Imagining a Davos For the Many that was Actually Serious About Climate Change
Peter Bloom on what Davos might look like if it was serious about addressing climate change.
From the moment world leaders claiming to want to fight climate change arrived in private jets, the 2019 World Economic Forum in Davos attracted controversy. With global inequality growing and the threat of environmental destruction looming ever larger, the jets are getting larger and more expensive. The director of one private charter company says surging demand for his planes is partly down to “business rivals not wanting to be seen to be outdone by one another”.
This contradiction between rhetoric and action goes far beyond the use of private aircraft.

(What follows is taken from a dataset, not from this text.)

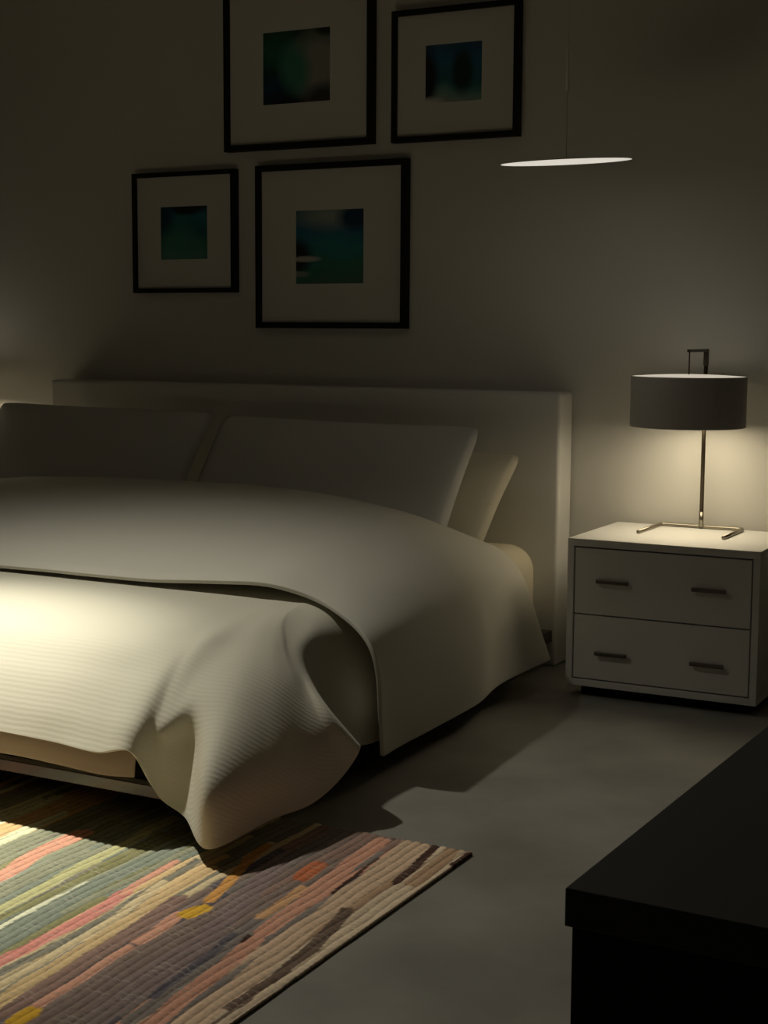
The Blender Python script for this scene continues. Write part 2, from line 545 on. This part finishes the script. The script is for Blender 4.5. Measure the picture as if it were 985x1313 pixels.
picture(-2.254, -1.776, 1.274, 1.733, .017, (-2.125, -1.908, 1.402, 1.602),
        print_material('print_teal', 1.0, [(.0, SEA), (.25, (.06, .22, .17)), (.55, DTEAL), (.8, (.025, .18, .22)), (1., NAVY)],
                       [(.62, .95, .45, .16, BLK, 2.2), (.15, .85, .3, .4, NAVY, 1.5), (.5, .45, .4, .5, (.07, .27, .20), .9)]),
        'smallest black frame with teal print, lowest left of the four pictures')
picture(-1.682, -1.047, 1.140, 1.738, .022, (-1.511, -1.226, 1.303, 1.569),
        print_material('print_sea', 2.0, [(.0, (.08, .17, .13)), (.25, GRN), (.5, TEAL), (.75, BLUE), (1., DTEAL)],
                       [(.6, .92, .6, .22, (.32, .38, .34), 1.3), (.9, .9, .3, .22, NAVY, 2.0), (.08, .42, .3, .3, BLK, 2.2), (.22, .36, .24, .05, PALE, 2.0), (.1, .17, .2, .05, (.28, .32, .27), 2.0)]),
        'large black frame directly over the headboard, blue green seascape print, lower right')
picture(-1.820, -1.187, 1.795, 2.385, .022, (-1.652, -1.367, 1.958, 2.216),
        print_material('print_green', 3.0, [(.0, BLK), (.25, NAVY), (.5, (.008, .045, .035)), (.75, (.018, .13, .09)), (1., (.02, .06, .04))],
                       [(.9, .6, .5, .55, (.30, .30, .26), 1.8), (.52, .55, .28, .42, (.06, .24, .17), 1.7), (.92, .12, .35, .25, (.05, .05, .04), 1.6), (.95, 1.0, .2, .15, (.02, .03, .02), 2.)]),
        'large black frame cut by the photo top, dark green print, upper left')
picture(-1.110, -0.624, 1.792, 2.243, .019, (-.981, -.766, 1.922, 2.118),
        print_material('print_blue', 4.0, [(.0, (.34, .36, .31)), (.22, (.15, .31, .28)), (.36, (.025, .13, .15)), (.7, BLUE), (1., (.03, .07, .14))],
                       [(.05, .55, .3, .6, BLK, 2.4), (.68, .6, .22, .45, (.012, .035, .025), 2.2), (.15, .02, .4, .18, M['mat'].node_tree.nodes['Principled BSDF'].inputs['Base Color'].default_value[:3], 2.)]),
        'black frame with blue print at upper right, nearest the pendant')


# ------------------------------------------------------------------ nightstand
def nightstand(loc, rz, label):
    """origin: back centre on the floor; front faces -Y"""
    t = empty('nightstand', loc, label, 'nightstand', None, rz)
    W, D, zb, zt = 0.600, 0.462, 0.036, 0.4985
    hw = W / 2
    bm = bmesh.new()
    s = 0.021
    add_box(bm, (-hw, -D, zt - 0.0235), (hw, 0, zt), .0012)
    add_box(bm, (-hw, -D, zb), (hw, 0, zb + s), .0012)
    add_box(bm, (-hw, -D, zb + s), (-hw + s, 0, zt - .0235), .001)
    add_box(bm, (hw - s, -D, zb + s), (hw, 0, zt - .0235), .001)
    add_box(bm, (-hw + s, -.012, zb + s), (hw - s, 0, zt - .0235))
    add_box(bm, (-hw + s, -D + .03, .258), (hw - s, -.012, .268))
    bm_obj('case', bm, M['white'], t)
    dk = box('plinth', (-hw + .035, -D + .05, 0), (hw - .035, -.01, zb), M['dark_gap'], t)
    dk['label'] = 'dark recessed plinth'
    g = .0045
    for z0, z1, hz in ((.2635 + g / 2, zt - .0235 - g, .372), (zb + s + g, .2635 - g / 2, .146)):
        bm = bmesh.new()
        add_box(bm, (-hw + s + g, -D + .001, z0), (hw - s - g, -D + .020, z1), .0008)
        add_box(bm, (-hw + s + .03, -D + .020, z0 + .01), (hw - s - .03, -.03, z1 - .03))
        dr = bm_obj('drawer', bm, M['white'], t)
        for hx in (-.150, .151):
            bm = bmesh.new()
            add_box(bm, (hx - .052, -D - .017, hz - .006), (hx + .052, -D - .008, hz + .006), .002)
            for q in (-.040, .040):
                add_box(bm, (hx + q - .004, -D - .010, hz - .004), (hx + q + .004, -D + .002, hz + .004))
            h = bm_obj('handle', bm, M['handle'], dr)
            h['label'] = 'dark metal bar handle'
        # the dark reveal behind the gap is the hollow of the case itself
    return t


NS = (0.0635, -0.028, 0.0)
nightstand(NS, 0.006, 'white two-drawer nightstand under the table lamp, right of the bed')
nightstand((-3.08, -0.028, 0.0), 0.0, 'white two-drawer nightstand on the far side of the bed')


# ------------------------------------------------------------------ table lamp
def table_lamp(loc, label):
    """origin: foot of the pole on the nightstand top"""
    t = empty('table_lamp', loc, label, 'table lamp')
    r = .0062
    bm = bmesh.new()
    # flat U-shaped foot open to the front
    hwf, back, front = .137, .004, -.225
    pts = [(-hwf, front, r), (-hwf, back - .012, r), (-hwf + .0035, back - .0035, r), (-hwf + .012, back, r),
           (hwf - .012, back, r), (hwf - .0035, back - .0035, r), (hwf, back - .012, r), (hwf, front, r)]
    add_tube(bm, pts, r, 14)
    b_ = bm_obj('base', bm, M['nickel'], t, smooth=True)
    bm = bmesh.new()
    add_tube(bm, [(0, 0, .004), (0, 0, .055)], .0078, 16)
    bm_obj('collar', bm, M['nickel'], t, smooth=True)
    bm = bmesh.new()
    add_tube(bm, [(0, 0, .02), (0, 0, .58)], .0066, 16)
    p_ = bm_obj('pole', bm, M['bronze'], t, smooth=True)
    bm = bmesh.new()
    add_box(bm, (-.006, -.190, .5735), (.006, .006, .5825), .0015)
    add_box(bm, (-.0072, -.0072, .53), (.0072, .0072, .5825), .0012)
    bm_obj('arm', bm, M['bronze'], t)
    cy = -.182
    bm = bmesh.new()
    add_tube(bm, [(0, cy, .40), (0, cy, .576)], .0022, 8)
    bm_obj('hanging_rod', bm, M['bronze'], t, smooth=True)
    zb, zt, R = .343, .4985, .1785
    bm = bmesh.new()
    add_lathe(bm, [(R, zb), (R, zt), (R - .0018, zt + .0012), (R - .0036, zt), (R - .0036, zb), (R - .0018, zb - .0012)], 96, close=True)
    sh = bm_obj('lamp_shade', bm, M['shade'], t, smooth=True, loc=(0, cy, 0))
    sh.data.polygons.foreach_set('use_smooth', [True] * len(sh.data.polygons))
    em = sh.modifiers.new('edges', 'EDGE_SPLIT')
    em.split_angle = math.radians(40)
    sh['label'] = 'grey drum lamp shade'
    for nm, z, m_, lb, up in (('diffuser', zt - .001, M['diff_up'], 'glowing upper diffuser disc', 1),
                              ('diffuser', zb + .006, M['diff_dn'], 'bright lower diffuser disc', -1)):
        bm = bmesh.new()
        # disc with a slot for the pole at the back
        n = 72
        ro = R - .0040
        vs_t, vs_b = [], []
        for k in range(n):
            a = 2 * math.pi * k / n
            rr = ro
            if abs(a - math.pi / 2) < .045:
                rr = ro
            vs_t.append(bm.verts.new((rr * math.cos(a), rr * math.sin(a), z + .001)))
            vs_b.append(bm.verts.new((rr * math.cos(a), rr * math.sin(a), z - .001)))
        vm = []
        if up == 1:                      # the upper disc is very slightly domed
            for f_, dz in ((.66, .004), (.33, .006)):
                vm.append([bm.verts.new((ro * f_ * math.cos(2 * math.pi * k / n), ro * f_ * math.sin(2 * math.pi * k / n), z + .001 + dz)) for k in range(n)])
            for A, B in zip([vs_t] + vm[:-1], vm):
                for k in range(n):
                    bm.faces.new((A[k], A[(k + 1) % n], B[(k + 1) % n], B[k]))
            bm.faces.new(vm[-1])
        else:
            bm.faces.new(vs_t)
        bm.faces.new(vs_b[::-1])
        for k in range(n):
            bm.faces.new((vs_t[k], vs_b[k], vs_b[(k + 1) % n], vs_t[(k + 1) % n]))
        d = bm_obj(nm, bm, m_, t, loc=(0, cy, 0))
        d['label'] = lb
    return t


table_lamp((0.060, -0.062, 0.4985), 'lit table lamp with grey drum shade on the right nightstand')
table_lamp((-3.08, -0.062, 0.4985), 'lit table lamp with grey drum shade on the far nightstand')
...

It reveals the broader problems of allowing billionaires to not only control a disproportionate amount of the world’s wealth but also shape its political and economic agenda. While recognising the need for change, their solutions will almost always lead to a defence of the status quo from which they profit so handsomely.
Davos is just the tip of the iceberg of the more pervasive problem of “charitable billionaires”. On the surface, it would appear that having “the 1%” direct their wealth toward worthy causes is both laudatory and necessary. But such philanthrocapitalism promotes market-friendly policies and devalues the ability of democratic governments to provide social welfare or meet the needs of their citizens. As one critic noted:
the problems capitalist philanthropists claim to be solving are rooted in the same economic system that allows them to generate such enormous wealth in the first place.
An obvious answer may then be to simply dismiss the World Economic Forum and Davos altogether. Stopgap solutions such as seeking to address economic insecurity through employee “mindfulness and well-being” could be mocked, at best.
An alternative and sustainable Davos?
However, the ethos of Davos still has much to offer. It represents an effort to bring together global leaders and influencers to address problems that go beyond national borders. If anything, it would appear that we need more of these trans-national spaces for discussing technological innovation and social transformation.
For Davos to truly be effective though, it must stop serving as a space for elites to defend their status and power. It must no longer be a forum, for instance, for CEOs like Tim Cook of Apple to defend his company and his executive allies from the legitimate “big tech backlash”. Rather, it should be an opportunity to force billionaires to invest in ambitious progressive solutions for solving the very problems they are primarily responsible for causing.
Climate change is a crucial place to start. At the moment, the most that pro-environmental voices such as New Zealand PM Jacinda Ardern can do is plead with elites to “get on the right side of history and embrace ‘guardianship’ of the earth”. Alternatively, Davos could be used to promote a more ambitious green agenda and directly challenge the power of the billionaire class and the politicians who continue to prop them up.
Leading up to Davos, US congresswoman Alexandria Ocasio-Cortez made headlines by calling for a “Green New Deal”. It proposes to have the US become a global leader in “decarbonising” its economy within ten years. Further, it will achieve these aims through massive public investment, a federal jobs guarantee, and a dramatic increase in the taxing of high income. The growing public support for this plan has also been a platform for progressive lawmakers to question the huge US military budget and tax cuts. Why, they ask, are war and wealth being prioritised over the housing, healthcare or the environment?
This is a good beginning. Yet it would benefit from having the support of global movements and the capital of global elites. In an alternative world, Davos could be just such a venue for an international commitment to innovation and progressive change. Rather than just having countries fight to tax their richest citizens and corporations, they could also mandate that they have to invest a percentage of their profits in the ideas and agenda proposed by leading experts and activists around the world every year. In this case, it would be for helping to fund countries and communities to put in place a “green new deal”.
The roots of such an alternative are already growing in events like the “World Social Forum” which is an attempt to bring together community and political leaders with leading thinkers to imagine a different “world” to the corporate-friendly one supported by the World Economic Forum. Critically, it advocates “glocal” solutions, customised to local conditions. Davos, in this regard, could be a yearly corrective where those most affected by elite policies could put forward the specific solutions for them to rectify it.
For this to happen it would mean transforming the very ethos of Davos from one of “idea sharing” to that of democratic accountability and justice. It entails delinking social value and influence from economic wealth and the political influence it buys. Instead, Davos could be an annual opportunity for experts and “the people” to propose the best and most cutting edge ideas for redistributing this wealth to where it is truly needed and can do the most good. Scientists warn that we have only 12 years potentially left to avert a “climate change catastrophe”. It is why we need to create an alternative Davos “for the many, not the few” as soon as possible.
Peter Bloom, Senior Lecturer in Organisation Studies, Department of People and Organisation, The Open University.